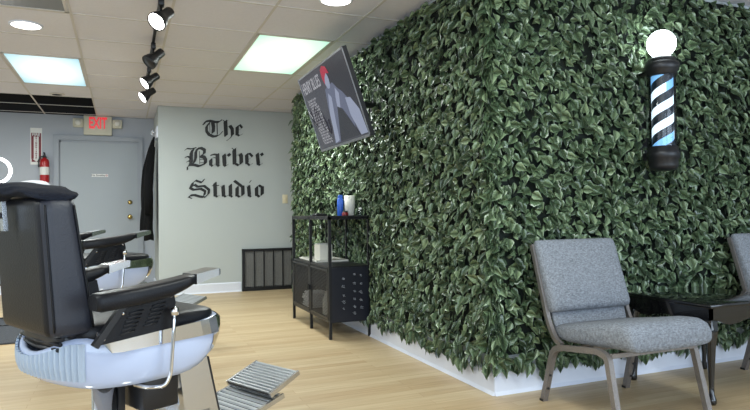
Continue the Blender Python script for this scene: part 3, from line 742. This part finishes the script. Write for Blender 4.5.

...

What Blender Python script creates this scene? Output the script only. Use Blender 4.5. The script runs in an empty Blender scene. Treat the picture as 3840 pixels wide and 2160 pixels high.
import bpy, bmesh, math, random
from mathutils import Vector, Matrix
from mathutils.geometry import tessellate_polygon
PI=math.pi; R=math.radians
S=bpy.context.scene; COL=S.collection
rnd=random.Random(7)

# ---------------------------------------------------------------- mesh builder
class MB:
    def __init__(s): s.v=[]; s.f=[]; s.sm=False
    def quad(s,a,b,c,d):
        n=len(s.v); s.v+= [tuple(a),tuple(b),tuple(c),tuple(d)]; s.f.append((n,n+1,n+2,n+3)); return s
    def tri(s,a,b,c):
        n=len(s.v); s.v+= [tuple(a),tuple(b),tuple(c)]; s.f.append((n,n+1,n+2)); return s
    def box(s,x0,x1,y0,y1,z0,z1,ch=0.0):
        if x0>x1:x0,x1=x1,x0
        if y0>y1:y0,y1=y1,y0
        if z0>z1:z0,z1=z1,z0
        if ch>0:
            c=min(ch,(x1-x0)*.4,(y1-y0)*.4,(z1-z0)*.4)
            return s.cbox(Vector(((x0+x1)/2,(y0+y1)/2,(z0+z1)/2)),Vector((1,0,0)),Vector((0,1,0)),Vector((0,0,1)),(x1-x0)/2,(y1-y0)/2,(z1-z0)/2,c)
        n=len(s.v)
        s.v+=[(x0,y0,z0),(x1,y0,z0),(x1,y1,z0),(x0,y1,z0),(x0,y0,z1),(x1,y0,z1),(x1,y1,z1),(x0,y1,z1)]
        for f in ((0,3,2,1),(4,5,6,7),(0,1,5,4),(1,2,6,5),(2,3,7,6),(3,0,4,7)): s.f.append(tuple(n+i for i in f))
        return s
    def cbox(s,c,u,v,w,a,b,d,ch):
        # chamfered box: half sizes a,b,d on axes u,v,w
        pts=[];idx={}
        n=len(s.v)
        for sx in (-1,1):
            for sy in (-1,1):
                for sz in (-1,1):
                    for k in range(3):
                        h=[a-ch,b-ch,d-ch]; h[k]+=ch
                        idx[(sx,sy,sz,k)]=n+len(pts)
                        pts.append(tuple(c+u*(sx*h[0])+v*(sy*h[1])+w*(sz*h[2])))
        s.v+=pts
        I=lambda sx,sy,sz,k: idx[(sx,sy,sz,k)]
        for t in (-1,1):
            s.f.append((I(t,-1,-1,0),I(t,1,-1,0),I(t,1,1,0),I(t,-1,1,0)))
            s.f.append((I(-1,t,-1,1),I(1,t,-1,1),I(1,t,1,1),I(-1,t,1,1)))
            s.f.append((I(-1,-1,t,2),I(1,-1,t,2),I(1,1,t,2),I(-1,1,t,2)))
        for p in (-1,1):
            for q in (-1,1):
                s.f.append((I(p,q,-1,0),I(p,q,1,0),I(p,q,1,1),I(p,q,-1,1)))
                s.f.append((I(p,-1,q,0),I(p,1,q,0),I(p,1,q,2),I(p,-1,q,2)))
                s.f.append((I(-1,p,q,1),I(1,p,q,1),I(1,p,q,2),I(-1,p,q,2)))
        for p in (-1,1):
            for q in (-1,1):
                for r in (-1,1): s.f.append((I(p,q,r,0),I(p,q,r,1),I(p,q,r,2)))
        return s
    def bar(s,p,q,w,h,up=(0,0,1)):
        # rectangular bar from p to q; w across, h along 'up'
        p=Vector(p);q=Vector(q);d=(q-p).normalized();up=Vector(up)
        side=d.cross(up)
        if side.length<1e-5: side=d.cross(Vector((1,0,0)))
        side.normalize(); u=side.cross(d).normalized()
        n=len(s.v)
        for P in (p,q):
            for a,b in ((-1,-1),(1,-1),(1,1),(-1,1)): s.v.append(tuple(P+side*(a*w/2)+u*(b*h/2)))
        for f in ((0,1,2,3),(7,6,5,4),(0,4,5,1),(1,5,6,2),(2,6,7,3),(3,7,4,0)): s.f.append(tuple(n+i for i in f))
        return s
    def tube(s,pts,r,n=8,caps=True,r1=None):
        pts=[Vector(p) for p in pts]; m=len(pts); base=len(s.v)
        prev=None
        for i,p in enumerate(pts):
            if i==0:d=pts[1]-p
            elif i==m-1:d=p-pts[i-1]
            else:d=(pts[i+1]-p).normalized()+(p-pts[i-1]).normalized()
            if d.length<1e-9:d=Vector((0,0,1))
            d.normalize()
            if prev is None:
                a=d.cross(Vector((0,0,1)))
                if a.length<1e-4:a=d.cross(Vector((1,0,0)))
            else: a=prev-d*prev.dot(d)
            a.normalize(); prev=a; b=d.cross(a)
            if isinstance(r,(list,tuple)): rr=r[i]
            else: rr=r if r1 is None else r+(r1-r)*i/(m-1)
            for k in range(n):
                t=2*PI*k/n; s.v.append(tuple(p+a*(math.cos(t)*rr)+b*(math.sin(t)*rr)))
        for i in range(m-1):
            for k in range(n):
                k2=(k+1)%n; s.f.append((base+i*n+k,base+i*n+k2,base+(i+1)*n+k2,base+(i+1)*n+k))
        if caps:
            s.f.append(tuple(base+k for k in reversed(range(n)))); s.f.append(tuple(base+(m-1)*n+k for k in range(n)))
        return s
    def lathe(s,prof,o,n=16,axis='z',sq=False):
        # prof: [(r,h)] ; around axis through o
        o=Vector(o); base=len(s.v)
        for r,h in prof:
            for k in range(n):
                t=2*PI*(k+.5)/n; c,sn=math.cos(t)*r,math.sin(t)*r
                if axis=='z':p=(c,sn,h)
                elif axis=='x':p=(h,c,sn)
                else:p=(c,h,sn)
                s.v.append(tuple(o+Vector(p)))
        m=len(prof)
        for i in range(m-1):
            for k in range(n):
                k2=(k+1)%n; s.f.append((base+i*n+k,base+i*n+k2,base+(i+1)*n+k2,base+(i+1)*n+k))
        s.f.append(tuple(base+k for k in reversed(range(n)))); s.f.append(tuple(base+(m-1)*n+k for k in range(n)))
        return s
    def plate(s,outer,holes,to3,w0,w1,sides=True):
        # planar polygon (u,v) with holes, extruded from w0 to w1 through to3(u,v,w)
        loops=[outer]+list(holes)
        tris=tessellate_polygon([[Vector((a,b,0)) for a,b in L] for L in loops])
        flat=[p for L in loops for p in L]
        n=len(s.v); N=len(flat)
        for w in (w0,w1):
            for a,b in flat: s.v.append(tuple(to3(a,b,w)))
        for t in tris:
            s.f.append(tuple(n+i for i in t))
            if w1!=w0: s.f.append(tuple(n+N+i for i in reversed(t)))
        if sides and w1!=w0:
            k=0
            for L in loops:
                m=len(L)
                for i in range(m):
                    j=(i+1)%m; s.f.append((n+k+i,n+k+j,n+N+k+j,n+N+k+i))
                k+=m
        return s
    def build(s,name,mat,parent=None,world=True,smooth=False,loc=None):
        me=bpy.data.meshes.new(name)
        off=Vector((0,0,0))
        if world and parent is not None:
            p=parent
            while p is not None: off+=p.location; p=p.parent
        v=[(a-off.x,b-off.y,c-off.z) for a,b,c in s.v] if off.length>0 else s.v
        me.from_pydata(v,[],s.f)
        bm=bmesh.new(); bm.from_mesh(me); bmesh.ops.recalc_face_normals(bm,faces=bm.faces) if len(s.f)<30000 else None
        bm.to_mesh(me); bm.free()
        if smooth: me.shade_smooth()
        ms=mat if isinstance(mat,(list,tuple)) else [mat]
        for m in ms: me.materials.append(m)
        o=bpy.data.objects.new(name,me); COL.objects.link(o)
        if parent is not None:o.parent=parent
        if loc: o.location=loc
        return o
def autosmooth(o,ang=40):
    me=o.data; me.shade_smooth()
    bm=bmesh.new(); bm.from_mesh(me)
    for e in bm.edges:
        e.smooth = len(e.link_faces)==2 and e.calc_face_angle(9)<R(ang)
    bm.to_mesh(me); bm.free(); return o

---

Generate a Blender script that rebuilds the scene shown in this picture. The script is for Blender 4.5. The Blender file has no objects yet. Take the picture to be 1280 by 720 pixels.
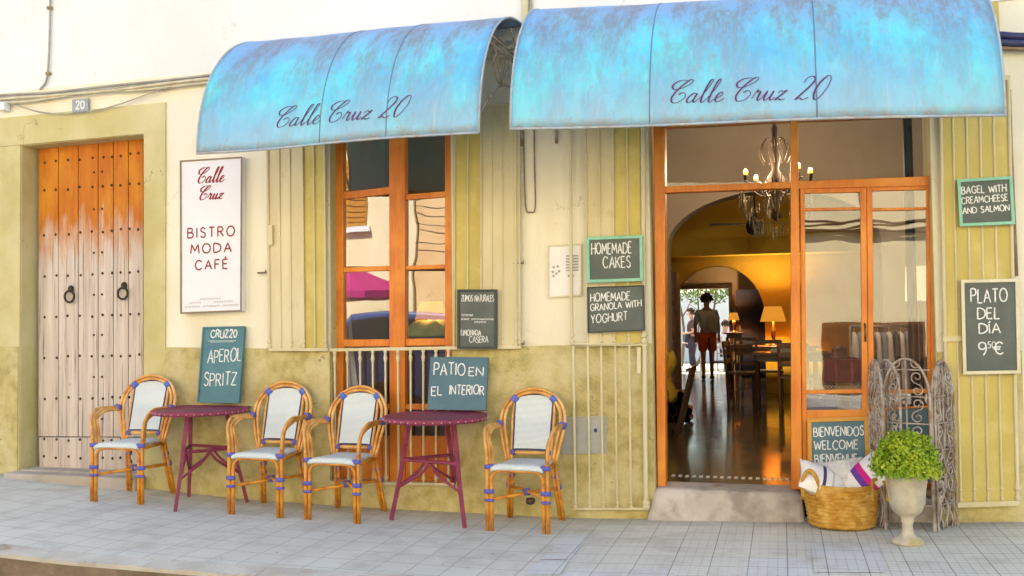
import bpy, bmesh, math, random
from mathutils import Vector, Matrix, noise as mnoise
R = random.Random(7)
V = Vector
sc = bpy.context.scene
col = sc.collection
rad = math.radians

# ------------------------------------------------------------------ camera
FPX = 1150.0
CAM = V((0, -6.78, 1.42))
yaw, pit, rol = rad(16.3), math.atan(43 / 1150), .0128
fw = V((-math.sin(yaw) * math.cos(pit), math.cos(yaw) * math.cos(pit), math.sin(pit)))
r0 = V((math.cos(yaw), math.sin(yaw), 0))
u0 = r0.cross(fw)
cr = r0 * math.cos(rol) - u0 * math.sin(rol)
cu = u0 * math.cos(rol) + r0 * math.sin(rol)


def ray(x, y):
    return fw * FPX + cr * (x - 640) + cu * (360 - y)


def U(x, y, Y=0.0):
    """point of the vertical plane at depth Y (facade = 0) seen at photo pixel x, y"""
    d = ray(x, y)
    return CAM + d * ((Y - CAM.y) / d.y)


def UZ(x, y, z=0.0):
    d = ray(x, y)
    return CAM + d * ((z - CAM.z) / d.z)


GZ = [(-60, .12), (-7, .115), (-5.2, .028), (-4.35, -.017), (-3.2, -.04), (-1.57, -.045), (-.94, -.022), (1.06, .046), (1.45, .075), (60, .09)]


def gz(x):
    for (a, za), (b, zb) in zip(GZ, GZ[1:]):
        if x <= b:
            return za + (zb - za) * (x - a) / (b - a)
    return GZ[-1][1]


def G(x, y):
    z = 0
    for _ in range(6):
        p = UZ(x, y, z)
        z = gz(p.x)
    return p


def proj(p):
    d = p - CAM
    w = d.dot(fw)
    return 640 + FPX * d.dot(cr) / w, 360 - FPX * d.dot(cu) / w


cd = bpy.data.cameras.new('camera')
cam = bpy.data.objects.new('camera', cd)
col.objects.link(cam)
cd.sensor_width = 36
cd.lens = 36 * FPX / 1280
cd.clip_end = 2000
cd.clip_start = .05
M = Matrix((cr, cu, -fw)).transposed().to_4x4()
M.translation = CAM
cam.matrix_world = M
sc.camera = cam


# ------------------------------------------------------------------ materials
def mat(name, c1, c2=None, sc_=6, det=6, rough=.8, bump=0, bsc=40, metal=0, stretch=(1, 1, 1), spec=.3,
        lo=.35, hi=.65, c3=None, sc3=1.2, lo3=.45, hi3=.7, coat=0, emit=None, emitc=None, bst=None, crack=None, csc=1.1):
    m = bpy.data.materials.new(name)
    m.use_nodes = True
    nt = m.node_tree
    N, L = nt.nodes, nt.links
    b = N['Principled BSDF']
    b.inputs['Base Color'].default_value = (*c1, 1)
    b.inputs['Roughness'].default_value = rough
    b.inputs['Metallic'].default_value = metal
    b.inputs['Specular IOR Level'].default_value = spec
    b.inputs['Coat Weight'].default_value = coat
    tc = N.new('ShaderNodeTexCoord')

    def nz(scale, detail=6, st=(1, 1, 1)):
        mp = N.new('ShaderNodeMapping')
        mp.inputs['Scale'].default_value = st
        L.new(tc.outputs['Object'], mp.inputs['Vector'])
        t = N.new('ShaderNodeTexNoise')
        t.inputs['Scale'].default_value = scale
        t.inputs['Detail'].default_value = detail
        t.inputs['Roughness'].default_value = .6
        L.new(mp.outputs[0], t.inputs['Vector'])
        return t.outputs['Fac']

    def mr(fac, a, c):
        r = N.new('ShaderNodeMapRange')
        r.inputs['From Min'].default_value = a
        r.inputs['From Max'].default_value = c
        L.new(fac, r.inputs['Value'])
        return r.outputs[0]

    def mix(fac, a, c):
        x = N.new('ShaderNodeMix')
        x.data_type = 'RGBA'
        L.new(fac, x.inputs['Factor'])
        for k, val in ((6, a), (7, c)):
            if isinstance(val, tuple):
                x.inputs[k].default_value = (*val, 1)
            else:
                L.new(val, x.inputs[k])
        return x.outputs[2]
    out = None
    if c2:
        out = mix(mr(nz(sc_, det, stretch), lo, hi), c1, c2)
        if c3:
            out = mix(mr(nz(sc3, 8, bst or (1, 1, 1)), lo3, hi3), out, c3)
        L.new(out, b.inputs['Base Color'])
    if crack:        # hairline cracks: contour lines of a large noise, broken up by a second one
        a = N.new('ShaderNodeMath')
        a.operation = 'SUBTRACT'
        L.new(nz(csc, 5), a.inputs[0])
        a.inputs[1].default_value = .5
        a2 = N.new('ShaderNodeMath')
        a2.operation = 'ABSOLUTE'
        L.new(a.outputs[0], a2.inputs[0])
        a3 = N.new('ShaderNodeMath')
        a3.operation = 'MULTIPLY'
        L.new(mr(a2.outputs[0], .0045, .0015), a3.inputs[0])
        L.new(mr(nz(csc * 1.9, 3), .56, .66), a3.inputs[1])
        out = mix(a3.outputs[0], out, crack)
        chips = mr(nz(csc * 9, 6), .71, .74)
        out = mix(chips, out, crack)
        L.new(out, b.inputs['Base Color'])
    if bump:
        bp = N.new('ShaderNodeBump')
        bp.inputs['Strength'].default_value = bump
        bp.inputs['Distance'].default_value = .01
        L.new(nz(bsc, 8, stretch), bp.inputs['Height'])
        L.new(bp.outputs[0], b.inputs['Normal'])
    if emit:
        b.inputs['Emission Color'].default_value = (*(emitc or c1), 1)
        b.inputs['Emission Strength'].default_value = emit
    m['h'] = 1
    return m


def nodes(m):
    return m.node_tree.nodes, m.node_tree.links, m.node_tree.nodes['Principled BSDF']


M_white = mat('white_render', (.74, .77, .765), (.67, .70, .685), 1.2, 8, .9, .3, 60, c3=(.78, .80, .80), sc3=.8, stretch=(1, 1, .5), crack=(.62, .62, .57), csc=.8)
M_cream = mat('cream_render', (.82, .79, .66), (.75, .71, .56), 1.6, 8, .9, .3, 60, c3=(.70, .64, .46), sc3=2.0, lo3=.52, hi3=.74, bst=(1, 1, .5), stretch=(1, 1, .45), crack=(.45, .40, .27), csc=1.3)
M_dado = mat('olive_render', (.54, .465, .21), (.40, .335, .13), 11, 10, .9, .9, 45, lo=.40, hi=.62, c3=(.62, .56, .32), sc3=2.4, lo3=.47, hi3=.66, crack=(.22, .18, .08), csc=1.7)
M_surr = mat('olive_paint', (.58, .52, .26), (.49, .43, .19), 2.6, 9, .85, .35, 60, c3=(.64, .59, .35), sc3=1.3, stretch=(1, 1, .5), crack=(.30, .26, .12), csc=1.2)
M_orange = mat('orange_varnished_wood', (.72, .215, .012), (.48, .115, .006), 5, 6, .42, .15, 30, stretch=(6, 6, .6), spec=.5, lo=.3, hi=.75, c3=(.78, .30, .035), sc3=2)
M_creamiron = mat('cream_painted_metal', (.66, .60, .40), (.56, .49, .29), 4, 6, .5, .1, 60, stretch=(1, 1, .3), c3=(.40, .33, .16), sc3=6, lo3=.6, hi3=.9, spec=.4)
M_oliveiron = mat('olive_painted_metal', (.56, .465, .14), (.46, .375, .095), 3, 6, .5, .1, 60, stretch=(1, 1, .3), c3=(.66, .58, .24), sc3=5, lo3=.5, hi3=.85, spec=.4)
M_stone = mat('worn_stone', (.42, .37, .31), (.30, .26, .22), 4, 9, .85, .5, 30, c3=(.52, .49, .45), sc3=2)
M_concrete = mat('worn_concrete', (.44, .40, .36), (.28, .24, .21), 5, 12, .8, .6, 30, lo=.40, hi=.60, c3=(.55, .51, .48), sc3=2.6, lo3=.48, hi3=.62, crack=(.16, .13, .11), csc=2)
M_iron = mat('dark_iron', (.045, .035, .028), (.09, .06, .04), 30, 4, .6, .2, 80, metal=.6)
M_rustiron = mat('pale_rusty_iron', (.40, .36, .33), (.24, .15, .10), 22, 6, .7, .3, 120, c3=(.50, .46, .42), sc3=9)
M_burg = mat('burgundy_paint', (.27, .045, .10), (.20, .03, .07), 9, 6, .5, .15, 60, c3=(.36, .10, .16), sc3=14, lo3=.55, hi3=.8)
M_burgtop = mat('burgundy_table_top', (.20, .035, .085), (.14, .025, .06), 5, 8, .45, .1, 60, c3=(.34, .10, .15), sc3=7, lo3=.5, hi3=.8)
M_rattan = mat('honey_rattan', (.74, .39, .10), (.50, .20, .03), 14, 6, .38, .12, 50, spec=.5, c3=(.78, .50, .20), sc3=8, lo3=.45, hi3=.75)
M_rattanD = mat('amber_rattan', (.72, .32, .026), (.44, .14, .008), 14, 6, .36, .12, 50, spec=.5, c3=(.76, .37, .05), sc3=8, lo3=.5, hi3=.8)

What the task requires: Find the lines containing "objects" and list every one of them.

Solution below:
        o=bpy.data.objects.new(name,me); COL.objects.link(o)
Generate a Blender script that rebuilds the scene shown in this picture. The script is for Blender 4.5. The Blender file has no objects yet. Take the picture to be 1280 by 720 pixels.
cam = bpy.data.objects.new('camera', cd)
col.objects.link(cam)